Alton Priors, Wiltshire

Having probably ensured a lifetime free of vampires by eating the garliciest garlic bread ever at the Barge Inn, we drove to the churches close by at Alton Barnes and Alton Priors. I'm getting so picky that I wasn't that impressed by Alton Barnes. It was ludicrously cute really, as you can see by this Geograph photo by Kevin Farmer. But its alleged Saxon origins weren't that obvious to me. The two churches are very close, but there were quadrupeds (as Mr Pevsner would say) in the fields between and were feeling cowardly and drove round (it would have been much nicer to walk over the fields though).



Alton Priors is completely different. It's more isolated, like an island in the middle of a field. You have to climb over a stile to get into its enclosure. There's the most enormous yew tree (or rather, two enormous yew trees) to the south side of the building. I did my usual hopeful 'close your eyes and walk through the portal' thing, walking through the gap between the trunks, but remained in the 21st century. Ah well.

The church is much larger than Alton Barnes, and its emptiness seemed to give it a more interesting atmosphere. It's looked after by the Churches Conservation Trust. There are some interestingly carved Jacobean pews in the chancel. But I liked the ancient 'imposts' of the chancel arch with their dotted blob motif - definitely Norman (and an early kind of design? - it's so simple, it's reminiscent of the Anglo-Saxon things we've seen?).

I knew there were supposed to be large sarsen stones under the church floor. The 'trap doors' didn't have their handles though. I wonder if the CCT is fed up of people looking? I wonder why were the trap doors ever built? I suppose someone thought the stones were curious enough to be worth looking at (the floor and doors are quite new looking).
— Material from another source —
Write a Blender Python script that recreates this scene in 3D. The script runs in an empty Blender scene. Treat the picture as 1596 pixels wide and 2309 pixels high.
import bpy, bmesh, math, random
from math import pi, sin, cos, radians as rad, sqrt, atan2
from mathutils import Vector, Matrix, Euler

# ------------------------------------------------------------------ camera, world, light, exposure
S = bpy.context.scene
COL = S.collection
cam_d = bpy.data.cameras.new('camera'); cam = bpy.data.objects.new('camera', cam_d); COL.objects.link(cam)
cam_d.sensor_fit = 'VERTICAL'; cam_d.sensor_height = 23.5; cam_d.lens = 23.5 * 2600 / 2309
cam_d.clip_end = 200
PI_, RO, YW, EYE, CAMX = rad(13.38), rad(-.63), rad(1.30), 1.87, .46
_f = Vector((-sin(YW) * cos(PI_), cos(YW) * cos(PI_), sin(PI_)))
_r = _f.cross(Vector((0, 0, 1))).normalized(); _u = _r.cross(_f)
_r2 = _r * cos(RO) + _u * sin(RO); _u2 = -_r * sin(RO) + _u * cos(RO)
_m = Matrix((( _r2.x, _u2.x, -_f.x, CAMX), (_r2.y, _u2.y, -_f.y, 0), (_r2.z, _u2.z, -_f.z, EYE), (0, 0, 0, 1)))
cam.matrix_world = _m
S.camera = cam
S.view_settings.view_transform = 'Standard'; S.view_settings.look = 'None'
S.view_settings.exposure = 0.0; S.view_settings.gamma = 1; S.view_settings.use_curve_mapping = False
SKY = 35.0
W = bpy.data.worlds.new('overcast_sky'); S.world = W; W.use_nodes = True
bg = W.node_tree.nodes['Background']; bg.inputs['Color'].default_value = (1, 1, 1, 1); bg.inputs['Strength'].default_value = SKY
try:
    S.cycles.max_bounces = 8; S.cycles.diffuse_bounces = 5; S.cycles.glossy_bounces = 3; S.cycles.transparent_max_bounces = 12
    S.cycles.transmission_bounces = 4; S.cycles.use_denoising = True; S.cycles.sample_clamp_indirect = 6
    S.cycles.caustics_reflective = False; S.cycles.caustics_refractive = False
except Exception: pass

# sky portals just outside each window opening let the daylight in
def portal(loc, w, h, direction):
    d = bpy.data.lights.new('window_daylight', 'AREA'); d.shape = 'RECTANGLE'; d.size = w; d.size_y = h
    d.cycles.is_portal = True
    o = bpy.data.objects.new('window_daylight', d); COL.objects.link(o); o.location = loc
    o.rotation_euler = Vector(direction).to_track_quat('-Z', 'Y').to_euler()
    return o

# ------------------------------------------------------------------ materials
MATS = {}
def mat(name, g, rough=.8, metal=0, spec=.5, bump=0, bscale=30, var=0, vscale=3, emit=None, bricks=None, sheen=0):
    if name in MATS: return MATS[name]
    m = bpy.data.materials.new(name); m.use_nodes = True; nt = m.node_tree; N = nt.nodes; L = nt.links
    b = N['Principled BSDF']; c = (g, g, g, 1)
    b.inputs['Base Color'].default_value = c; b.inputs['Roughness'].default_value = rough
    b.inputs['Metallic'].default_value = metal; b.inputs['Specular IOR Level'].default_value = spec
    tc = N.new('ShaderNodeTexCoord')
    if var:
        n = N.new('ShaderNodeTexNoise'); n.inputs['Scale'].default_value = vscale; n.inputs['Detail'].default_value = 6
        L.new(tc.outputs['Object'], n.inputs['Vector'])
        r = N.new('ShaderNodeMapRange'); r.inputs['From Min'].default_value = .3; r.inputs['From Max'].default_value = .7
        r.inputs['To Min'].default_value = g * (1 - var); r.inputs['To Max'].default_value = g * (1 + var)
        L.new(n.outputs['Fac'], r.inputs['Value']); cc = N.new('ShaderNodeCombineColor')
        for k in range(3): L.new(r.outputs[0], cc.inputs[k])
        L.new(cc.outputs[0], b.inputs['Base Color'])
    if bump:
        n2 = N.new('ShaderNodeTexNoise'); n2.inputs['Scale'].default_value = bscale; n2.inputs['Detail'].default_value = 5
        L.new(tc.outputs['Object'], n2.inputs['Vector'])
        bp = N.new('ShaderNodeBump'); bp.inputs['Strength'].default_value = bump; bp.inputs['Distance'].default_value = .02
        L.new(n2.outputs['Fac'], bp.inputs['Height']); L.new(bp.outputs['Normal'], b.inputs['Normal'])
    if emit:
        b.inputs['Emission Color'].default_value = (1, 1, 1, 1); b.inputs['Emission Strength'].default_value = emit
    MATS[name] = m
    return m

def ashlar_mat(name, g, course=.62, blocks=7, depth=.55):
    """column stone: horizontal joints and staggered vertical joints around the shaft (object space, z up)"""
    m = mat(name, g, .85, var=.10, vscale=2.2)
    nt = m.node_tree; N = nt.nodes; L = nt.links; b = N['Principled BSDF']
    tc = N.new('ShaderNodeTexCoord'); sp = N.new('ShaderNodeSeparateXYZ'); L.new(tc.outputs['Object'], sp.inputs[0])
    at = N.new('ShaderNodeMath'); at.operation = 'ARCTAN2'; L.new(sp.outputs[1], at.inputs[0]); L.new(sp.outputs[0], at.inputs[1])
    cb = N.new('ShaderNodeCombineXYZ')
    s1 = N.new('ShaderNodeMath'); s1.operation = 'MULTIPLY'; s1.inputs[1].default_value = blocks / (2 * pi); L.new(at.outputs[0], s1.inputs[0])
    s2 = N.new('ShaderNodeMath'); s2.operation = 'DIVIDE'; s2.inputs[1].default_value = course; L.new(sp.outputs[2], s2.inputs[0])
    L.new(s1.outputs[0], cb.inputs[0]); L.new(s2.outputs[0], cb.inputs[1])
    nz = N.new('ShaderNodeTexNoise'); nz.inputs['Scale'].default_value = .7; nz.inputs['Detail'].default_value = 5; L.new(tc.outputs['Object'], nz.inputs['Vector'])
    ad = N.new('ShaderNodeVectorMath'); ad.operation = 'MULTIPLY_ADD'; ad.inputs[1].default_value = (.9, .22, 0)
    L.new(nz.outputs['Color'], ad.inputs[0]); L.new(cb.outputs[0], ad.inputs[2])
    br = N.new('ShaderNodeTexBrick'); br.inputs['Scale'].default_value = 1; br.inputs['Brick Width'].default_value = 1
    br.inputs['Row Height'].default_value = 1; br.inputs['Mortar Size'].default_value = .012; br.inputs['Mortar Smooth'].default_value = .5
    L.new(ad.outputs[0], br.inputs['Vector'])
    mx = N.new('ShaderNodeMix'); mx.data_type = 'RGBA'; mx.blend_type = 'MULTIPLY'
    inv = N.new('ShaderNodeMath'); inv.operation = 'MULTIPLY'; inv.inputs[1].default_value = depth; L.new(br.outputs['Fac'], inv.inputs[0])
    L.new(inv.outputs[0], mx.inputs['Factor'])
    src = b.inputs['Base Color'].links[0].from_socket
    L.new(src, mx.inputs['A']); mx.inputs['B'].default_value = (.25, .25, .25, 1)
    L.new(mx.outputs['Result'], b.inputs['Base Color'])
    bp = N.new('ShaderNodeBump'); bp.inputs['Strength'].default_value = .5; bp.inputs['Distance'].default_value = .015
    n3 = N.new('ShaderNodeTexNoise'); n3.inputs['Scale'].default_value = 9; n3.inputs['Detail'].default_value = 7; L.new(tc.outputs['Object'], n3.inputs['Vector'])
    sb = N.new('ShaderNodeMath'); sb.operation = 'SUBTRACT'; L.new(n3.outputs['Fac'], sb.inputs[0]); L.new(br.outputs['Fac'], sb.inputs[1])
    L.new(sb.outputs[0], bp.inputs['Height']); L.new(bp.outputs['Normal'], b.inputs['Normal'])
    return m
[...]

What with the stones and the massive yews it's no wonder people speculate this place is a bit special, with its hint of holiness beyond Christianity. And now I come to read more on the internet - it seems I've missed out seeing another excellent thing at the site. There are two spring-fed pools with bubbles coming up - the source of the Avon. We'll have to return. Bob Trubshaw talks about it on the 'In Search of Holy Wells and Healing Springs' blog.

Wednesday, 8 April 2015

Limpley Stoke, Wiltshire


This is not, I appreciate, the world's most accomplished photo. But it shows you something of the amazing narrow and tall Saxon doorway in Limpley Stoke's church. We visited it in August last year. It's got a presence, it's like a portal to another time. I admit it... I closed my eyes and walked through it. (Nothing out of the ordinary happened, I regret to say).

Apparently the church was first dedicated to the Saxon Saint Edith who lived at Wilton, just outside Salisbury, not so far away.

The inner shape of the doorway is reminiscent of the amazing glazed one at Somerford Keynes (but you can't step in and out of that one as you please). The jambs have strange holes and little triangular carvings with crosses:


Finally, another fairly poor photo to illustrate the pleasingly simple design that decorates the "impost blocks" (get me with my terminology) - that is, those distinctive sticky-out bits from which the arch springs.